The House Public Education Committee held a marathon hearing Tuesday on one bill — HB 3, the House’s plan for school finance reform. For nearly 12 hours, the committee heard from more than 100 witnesses with a variety of positions on and concerns about the bill. Most of the groups representing school districts and administrators supported the bill, while many witnesses, including TCTA and other teacher groups, were neutral due to specific concerns. Many gifted/talented students and their parents were in attendance to protest the rolling of the GT allotment into the basic allotment, preferring to keep GT funding separate and specific.

HB 3 provides the mechanism for spending more than $6 billion in new funding for public schools that is included in HB 1, the House’s version of the state budget. It revises some of the school finance formulas, significantly reducing the amount of recapture paid by districts, and introduces new programs, including an elaborate merit pay model that is problematic for TCTA and the other statewide teacher associations. The bill does not provide an across-the-board pay increase, though it does increase the state minimum salary schedule. 

In testimony, TCTA’s Lonnie Hollingsworth thanked the House for the significant infusion of funds, but expressed our concerns about several aspects of the teacher pay section.

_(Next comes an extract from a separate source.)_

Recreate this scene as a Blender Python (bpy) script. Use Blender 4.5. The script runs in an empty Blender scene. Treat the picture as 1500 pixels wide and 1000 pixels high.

TCTA has provided amendments to the committee in hopes of remedying this part of the bill, and we continue to remind legislators that all teachers and other educators need and deserve a pay raise. One amendment would change the merit pay provisions in a way that would accomplish the committee's goal of creating a mechanism to encourage districts to attract effective educators to teach at high-need campuses but would leave the selection method up to local districts, which could opt to include experience as a factor in determining effectiveness. 

Committee members were willing to listen to teachers’ concerns, but there was clear pushback on the assertion that the bill would result in the use of standardized tests in determining teacher pay. Although the bill does not specify that STAAR results must be included in the metrics for evaluating teachers, TCTA and others have noted that since the program requires statewide rankings of teachers (for example, teachers ranked in the top 33% of all teachers in their subject matter and grade level would be designated as Recognized teachers) there are no other existing statewide measures that could be used to accomplish this. These are representative of the types of issues that TCTA is working to resolve. 

TCTA also raised concerns about wording in the bill that would allow districts to easily opt out of the state minimum salary schedule.

Committee chair and bill author Dan Huberty hopes to have a substitute for HB 3 ready next week, but it is not yet known what changes will be made. Huberty and other committee members seemed responsive to our concerns and we may see changes in the committee substitute that address most or all of the problematic areas. The House leadership continues to resist including an across-the-board raise in this bill, so this is likely a matter that will be resolved in conference committee negotiations between the House and Senate.